Given problem. Exactly retype the lines from the top of the data through the line containing "COL = scn.collection", leaving out every picture.

Given information.

"""

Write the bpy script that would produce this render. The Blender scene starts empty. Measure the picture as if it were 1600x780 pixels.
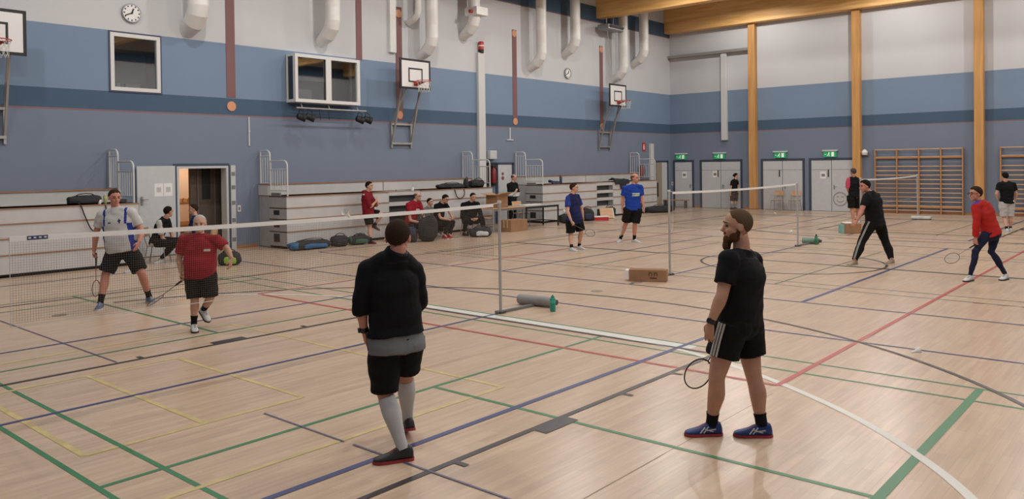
import bpy, bmesh, math, random
import numpy as np
from mathutils import Vector, Matrix
random.seed(7)
PI = math.pi
scn = bpy.context.scene
COL = scn.collection

# ------------------------------------------------------------------ camera
cam_d = bpy.data.cameras.new('camera'); cam = bpy.data.objects.new('camera', cam_d); COL.objects.link(cam)
scn.camera = cam
F_PX, PITCH, ROLL, YAW, CAM_H, CY = 1239.77, 0.0111, 0.0129, 0.7136, 2.0835, 271.73
fw = Vector((-math.sin(YAW)*math.cos(PITCH), math.cos(YAW)*math.cos(PITCH), -math.sin(PITCH)))
rt = Vector((math.cos(YAW), math.sin(YAW), 0)); up = rt.cross(fw)
r2 = rt*math.cos(ROLL) - up*math.sin(ROLL); u2 = rt*math.sin(ROLL) + up*math.cos(ROLL)
cam.matrix_world = Matrix(((r2.x, u2.x, -fw.x, 0), (r2.y, u2.y, -fw.y, 0), (r2.z, u2.z, -fw.z, CAM_H), (0, 0, 0, 1)))
cam_d.sensor_fit = 'HORIZONTAL'; cam_d.sensor_width = 36.0
cam_d.lens = F_PX/1600*36.0
cam_d.shift_y = -(390-CY)/1600            # the photograph is a crop with its optical axis above the middle
cam_d.clip_start = 0.05; cam_d.clip_end = 200

# ------------------------------------------------------------------ world, exposure
w = bpy.data.worlds.new('world'); scn.world = w; w.use_nodes = True
w.node_tree.nodes['Background'].inputs[0].default_value = (0.05, 0.055, 0.065, 1)
w.node_tree.nodes['Background'].inputs[1].default_value = 0.4
scn.view_settings.view_transform = 'Standard'
scn.view_settings.look = 'None'
scn.view_settings.gamma = 1.0
scn.view_settings.use_curve_mapping = False
scn.view_settings.exposure = -0.5
LAMP_W = 510.0                            # each hall lamp
LAMP_CONE = 176
LAMP_BLEND = 0.3

# ------------------------------------------------------------------ colour and materials
def lin(h):
    h = h.lstrip('#'); out = []
    for i in (0, 2, 4):
        c = int(h[i:i+2], 16)/255
        out.append(c/12.92 if c <= 0.04045 else ((c+0.055)/1.055)**2.4)
    return tuple(out)
M = {}
def mat(name, col, rough=0.6, metal=0.0, var=0.0, vscale=8.0, bump=0.0, bscale=60.0, stretch=(1, 1, 1), spec=0.5, emit=None, estr=0.0):
    if name in M: return M[name]
    if isinstance(col, str): col = lin(col)
    m = bpy.data.materials.new(name); m.use_nodes = True
    nt = m.node_tree; b = nt.nodes['Principled BSDF']
    b.inputs['Base Color'].default_value = (*col, 1); b.inputs['Roughness'].default_value = rough
    b.inputs['Metallic'].default_value = metal; b.inputs['Specular IOR Level'].default_value = spec
    if var or bump:
        tc = nt.nodes.new('ShaderNodeTexCoord'); mp = nt.nodes.new('ShaderNodeMapping')
        mp.inputs['Scale'].default_value = stretch
        nt.links.new(tc.outputs['Object'], mp.inputs['Vector'])
    if var:
        n = nt.nodes.new('ShaderNodeTexNoise'); n.inputs['Scale'].default_value = vscale; n.inputs['Detail'].default_value = 4
        nt.links.new(mp.outputs[0], n.inputs['Vector'])
        r = nt.nodes.new('ShaderNodeValToRGB')
        r.color_ramp.elements[0].position = 0.3; r.color_ramp.elements[1].position = 0.7
        r.color_ramp.elements[0].color = (*[c*(1-var) for c in col], 1); r.color_ramp.elements[1].color = (*[min(1, c*(1+var)) for c in col], 1)
        nt.links.new(n.outputs['Fac'], r.inputs[0]); nt.links.new(r.outputs[0], b.inputs['Base Color'])
    if bump:
        n2 = nt.nodes.new('ShaderNodeTexNoise'); n2.inputs['Scale'].default_value = bscale; n2.inputs['Detail'].default_value = 3
        nt.links.new(mp.outputs[0], n2.inputs['Vector'])
        bp = nt.nodes.new('ShaderNodeBump'); bp.inputs['Strength'].default_value = bump; bp.inputs['Distance'].default_value = 0.01
        nt.links.new(n2.outputs['Fac'], bp.inputs['Height']); nt.links.new(bp.outputs[0], b.inputs['Normal'])
    if emit:
        b.inputs['Emission Color'].default_value = (*(lin(emit) if isinstance(emit, str) else emit), 1); b.inputs['Emission Strength'].default_value = estr
    M[name] = m
    return m

def band_material(upper=True):
    m = bpy.data.materials.new('painted_wall_bands'); m.use_nodes = True
    nt = m.node_tree; b = nt.nodes['Principled BSDF']; b.inputs['Roughness'].default_value = 0.75; b.inputs['Specular IOR Level'].default_value = 0.25
    g = nt.nodes.new('ShaderNodeNewGeometry'); s = nt.nodes.new('ShaderNodeSeparateXYZ'); nt.links.new(g.outputs['Position'], s.inputs[0])
    d = nt.nodes.new('ShaderNodeMath'); d.operation = 'DIVIDE'; d.inputs[1].default_value = 10.0; nt.links.new(s.outputs['Z'], d.inputs[0])
    r = nt.nodes.new('ShaderNodeValToRGB'); cr = r.color_ramp; cr.interpolation = 'CONSTANT'
    stops = [(0, BLUE_LOW), (3.43, BAND_RED), (3.475, BLUE_DARK), (3.90, BLUE_MID), (5.28, WALL_WHITE), (7.93, BAND_RED), (7.99, BLUE_DARK), (8.60, WALL_WHITE)]
    if not upper: stops = stops[:5]
    cr.elements[0].position = 0; cr.elements[0].color = (*stops[0][1], 1)
    cr.elements.remove(cr.elements[1])
    for z, c in stops[1:]:
        e = cr.elements.new(z/10); e.color = (*c, 1)
    nt.links.new(d.outputs[0], r.inputs[0])
    n = nt.nodes.new('ShaderNodeTexNoise'); n.inputs['Scale'].default_value = 0.9; n.inputs['Detail'].default_value = 5
    nt.links.new(g.outputs['Position'], n.inputs['Vector'])
    mx = nt.nodes.new('ShaderNodeMixRGB'); mx.blend_type = 'MULTIPLY'; mx.inputs[0].default_value = 0.12
    nt.links.new(r.outputs[0], mx.inputs[1]); nt.links.new(n.outputs['Color'], mx.inputs[2])
    hs = nt.nodes.new('ShaderNodeRGBToBW'); nt.links.new(n.outputs['Color'], hs.inputs[0]); nt.links.new(hs.outputs[0], mx.inputs[2])
    nt.links.new(mx.outputs[0], b.inputs['Base Color'])
    n2 = nt.nodes.new('ShaderNodeTexNoise'); n2.inputs['Scale'].default_value = 40
    nt.links.new(g.outputs['Position'], n2.inputs['Vector'])
    bp = nt.nodes.new('ShaderNodeBump'); bp.inputs['Strength'].default_value = 0.08; bp.inputs['Distance'].default_value = 0.01
    nt.links.new(n2.outputs['Fac'], bp.inputs['Height']); nt.links.new(bp.outputs[0], b.inputs['Normal'])
    return m
BLUE_LOW = (0.185, 0.225, 0.300); BLUE_MID = (0.192, 0.268, 0.380); BLUE_DARK = (0.068, 0.115, 0.182)
WALL_WHITE = (0.565, 0.575, 0.595); BAND_RED = (0.24, 0.15, 0.16)

def floor_material():
    m = bpy.data.materials.new('maple_parquet'); m.use_nodes = True
    nt = m.node_tree; b = nt.nodes['Principled BSDF']
    g = nt.nodes.new('ShaderNodeNewGeometry'); mp = nt.nodes.new('ShaderNodeMapping'); mp.inputs['Rotation'].default_value = (0, 0, PI/2)
    nt.links.new(g.outputs['Position'], mp.inputs['Vector'])
    br = nt.nodes.new('ShaderNodeTexBrick'); br.inputs['Scale'].default_value = 1.0
    br.inputs['Brick Width'].default_value = 0.62; br.inputs['Row Height'].default_value = 0.075; br.inputs['Mortar Size'].default_value = 0.0012
    br.inputs['Mortar Smooth'].default_value = 0.3; br.inputs['Bias'].default_value = 0.0
    br.offset = 0.37; br.offset_frequency = 2
    br.inputs['Color1'].default_value = (0.60, 0.455, 0.335, 1); br.inputs['Color2'].default_value = (0.535, 0.395, 0.285, 1); br.inputs['Mortar'].default_value = (0.42, 0.30, 0.21, 1)
    nt.links.new(mp.outputs[0], br.inputs['Vector'])
    mp2 = nt.nodes.new('ShaderNodeMapping'); mp2.inputs['Scale'].default_value = (14, 0.9, 1); nt.links.new(g.outputs['Position'], mp2.inputs['Vector'])
    n = nt.nodes.new('ShaderNodeTexNoise'); n.inputs['Scale'].default_value = 1.6; n.inputs['Detail'].default_value = 6; nt.links.new(mp2.outputs[0], n.inputs['Vector'])
    rp = nt.nodes.new('ShaderNodeValToRGB'); rp.color_ramp.elements[0].position = 0.32; rp.color_ramp.elements[1].position = 0.68
    rp.color_ramp.elements[0].color = (0.86, 0.84, 0.82, 1); rp.color_ramp.elements[1].color = (1.06, 1.05, 1.04, 1)
    nt.links.new(n.outputs['Fac'], rp.inputs[0])
    mx = nt.nodes.new('ShaderNodeMixRGB'); mx.blend_type = 'MULTIPLY'; mx.inputs[0].default_value = 0.9
    nt.links.new(br.outputs['Color'], mx.inputs[1]); nt.links.new(rp.outputs[0], mx.inputs[2]); nt.links.new(mx.outputs[0], b.inputs['Base Color'])
    b.inputs['Roughness'].default_value = 0.28; b.inputs['Specular IOR Level'].default_value = 0.42
    return m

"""

Reply to the task.
Write the bpy script that would produce this render. The Blender scene starts empty. Measure the picture as if it were 1600x780 pixels.
import bpy, bmesh, math, random
import numpy as np
from mathutils import Vector, Matrix
random.seed(7)
PI = math.pi
scn = bpy.context.scene
COL = scn.collection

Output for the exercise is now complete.